___ Dataset extract ___
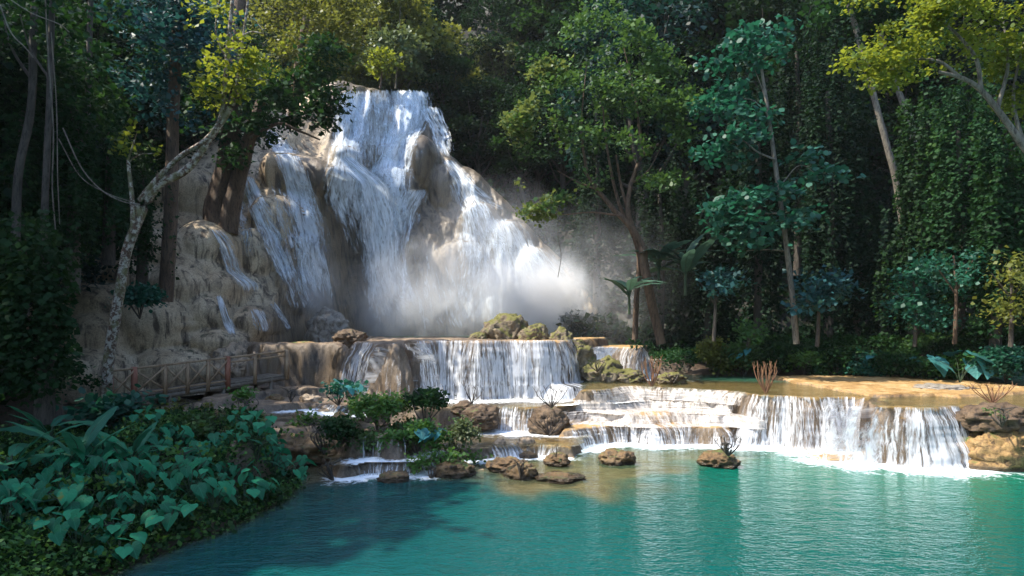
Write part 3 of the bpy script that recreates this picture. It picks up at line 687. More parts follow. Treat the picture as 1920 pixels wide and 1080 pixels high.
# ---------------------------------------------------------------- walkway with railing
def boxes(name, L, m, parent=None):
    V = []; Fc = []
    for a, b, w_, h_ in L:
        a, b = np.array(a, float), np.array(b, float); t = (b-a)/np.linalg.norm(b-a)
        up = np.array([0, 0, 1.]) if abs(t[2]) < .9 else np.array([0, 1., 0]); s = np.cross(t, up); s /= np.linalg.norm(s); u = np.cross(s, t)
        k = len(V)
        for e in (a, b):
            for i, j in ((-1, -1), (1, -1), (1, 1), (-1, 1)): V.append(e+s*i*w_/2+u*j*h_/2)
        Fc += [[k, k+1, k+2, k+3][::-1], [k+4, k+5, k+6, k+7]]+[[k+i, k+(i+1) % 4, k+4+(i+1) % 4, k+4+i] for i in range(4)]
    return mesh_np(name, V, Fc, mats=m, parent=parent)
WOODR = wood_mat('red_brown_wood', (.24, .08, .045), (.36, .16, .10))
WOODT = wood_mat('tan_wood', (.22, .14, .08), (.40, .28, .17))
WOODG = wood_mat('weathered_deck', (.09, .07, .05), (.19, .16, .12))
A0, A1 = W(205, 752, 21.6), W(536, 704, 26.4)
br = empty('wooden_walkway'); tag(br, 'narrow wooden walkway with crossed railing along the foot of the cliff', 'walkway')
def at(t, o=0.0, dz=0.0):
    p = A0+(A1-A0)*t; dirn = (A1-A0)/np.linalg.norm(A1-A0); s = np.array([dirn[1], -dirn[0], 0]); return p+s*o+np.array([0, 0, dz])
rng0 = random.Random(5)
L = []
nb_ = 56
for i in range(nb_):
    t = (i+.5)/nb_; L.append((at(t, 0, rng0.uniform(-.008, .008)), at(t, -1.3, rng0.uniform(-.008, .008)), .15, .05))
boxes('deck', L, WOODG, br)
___
___ Dataset extract ___
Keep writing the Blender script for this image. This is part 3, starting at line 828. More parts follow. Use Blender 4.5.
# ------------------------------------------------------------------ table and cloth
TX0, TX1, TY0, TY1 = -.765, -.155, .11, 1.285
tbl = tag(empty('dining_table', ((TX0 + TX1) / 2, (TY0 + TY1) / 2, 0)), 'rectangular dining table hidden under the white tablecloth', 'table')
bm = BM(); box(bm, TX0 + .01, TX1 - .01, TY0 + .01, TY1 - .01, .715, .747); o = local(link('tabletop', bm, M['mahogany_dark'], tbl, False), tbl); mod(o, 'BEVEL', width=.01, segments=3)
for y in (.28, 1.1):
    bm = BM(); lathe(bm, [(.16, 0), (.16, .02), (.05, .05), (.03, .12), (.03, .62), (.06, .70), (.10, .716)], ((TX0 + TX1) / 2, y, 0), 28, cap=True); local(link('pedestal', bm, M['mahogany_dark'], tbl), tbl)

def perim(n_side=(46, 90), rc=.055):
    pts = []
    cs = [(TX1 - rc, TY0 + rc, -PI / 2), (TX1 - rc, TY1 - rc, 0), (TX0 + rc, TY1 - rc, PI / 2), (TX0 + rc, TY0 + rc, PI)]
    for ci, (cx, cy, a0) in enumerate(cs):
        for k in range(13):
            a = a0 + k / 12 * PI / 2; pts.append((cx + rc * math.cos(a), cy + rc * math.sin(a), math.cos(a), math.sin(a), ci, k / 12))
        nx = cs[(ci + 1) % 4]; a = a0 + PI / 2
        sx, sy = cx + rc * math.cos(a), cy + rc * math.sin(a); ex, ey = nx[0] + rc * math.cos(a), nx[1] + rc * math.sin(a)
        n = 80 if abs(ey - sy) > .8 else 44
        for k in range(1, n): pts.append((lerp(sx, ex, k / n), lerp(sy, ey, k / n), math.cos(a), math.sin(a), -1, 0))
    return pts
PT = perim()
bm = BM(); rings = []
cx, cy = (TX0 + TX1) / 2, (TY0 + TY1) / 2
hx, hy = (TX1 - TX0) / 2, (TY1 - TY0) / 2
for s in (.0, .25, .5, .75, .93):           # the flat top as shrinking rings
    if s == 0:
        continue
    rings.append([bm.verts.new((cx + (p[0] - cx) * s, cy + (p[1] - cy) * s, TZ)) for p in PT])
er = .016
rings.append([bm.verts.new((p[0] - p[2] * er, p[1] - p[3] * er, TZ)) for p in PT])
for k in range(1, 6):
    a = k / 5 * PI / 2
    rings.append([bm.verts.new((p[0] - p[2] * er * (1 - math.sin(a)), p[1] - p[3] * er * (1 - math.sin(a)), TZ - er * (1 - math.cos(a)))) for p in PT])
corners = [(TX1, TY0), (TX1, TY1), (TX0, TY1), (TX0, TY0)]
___
___ Dataset extract ___
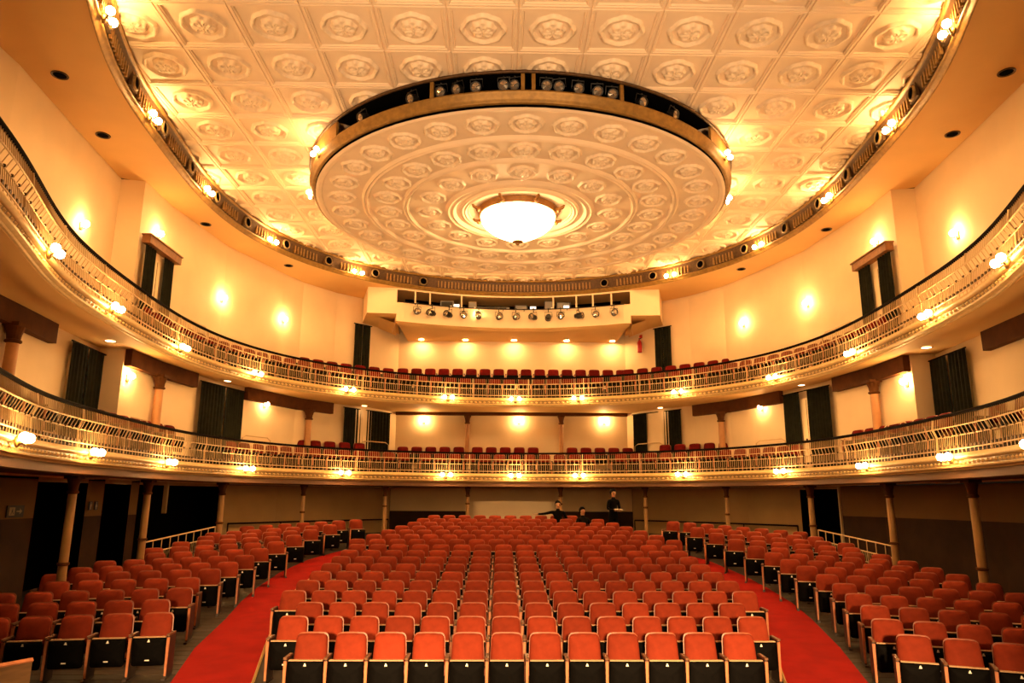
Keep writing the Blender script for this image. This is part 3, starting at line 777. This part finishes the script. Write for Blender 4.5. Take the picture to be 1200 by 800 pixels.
___
The lines from the one containing "Write part 3" to the one containing "boxes('deck', L, WOODG, br)", both included, are to be extracted exactly; give no other line.

Task result:
Write part 3 of the bpy script that recreates this picture. It picks up at line 687. More parts follow. Treat the picture as 1920 pixels wide and 1080 pixels high.
# ---------------------------------------------------------------- walkway with railing
def boxes(name, L, m, parent=None):
    V = []; Fc = []
    for a, b, w_, h_ in L:
        a, b = np.array(a, float), np.array(b, float); t = (b-a)/np.linalg.norm(b-a)
        up = np.array([0, 0, 1.]) if abs(t[2]) < .9 else np.array([0, 1., 0]); s = np.cross(t, up); s /= np.linalg.norm(s); u = np.cross(s, t)
        k = len(V)
        for e in (a, b):
            for i, j in ((-1, -1), (1, -1), (1, 1), (-1, 1)): V.append(e+s*i*w_/2+u*j*h_/2)
        Fc += [[k, k+1, k+2, k+3][::-1], [k+4, k+5, k+6, k+7]]+[[k+i, k+(i+1) % 4, k+4+(i+1) % 4, k+4+i] for i in range(4)]
    return mesh_np(name, V, Fc, mats=m, parent=parent)
WOODR = wood_mat('red_brown_wood', (.24, .08, .045), (.36, .16, .10))
WOODT = wood_mat('tan_wood', (.22, .14, .08), (.40, .28, .17))
WOODG = wood_mat('weathered_deck', (.09, .07, .05), (.19, .16, .12))
A0, A1 = W(205, 752, 21.6), W(536, 704, 26.4)
br = empty('wooden_walkway'); tag(br, 'narrow wooden walkway with crossed railing along the foot of the cliff', 'walkway')
def at(t, o=0.0, dz=0.0):
    p = A0+(A1-A0)*t; dirn = (A1-A0)/np.linalg.norm(A1-A0); s = np.array([dirn[1], -dirn[0], 0]); return p+s*o+np.array([0, 0, dz])
rng0 = random.Random(5)
L = []
nb_ = 56
for i in range(nb_):
    t = (i+.5)/nb_; L.append((at(t, 0, rng0.uniform(-.008, .008)), at(t, -1.3, rng0.uniform(-.008, .008)), .15, .05))
boxes('deck', L, WOODG, br)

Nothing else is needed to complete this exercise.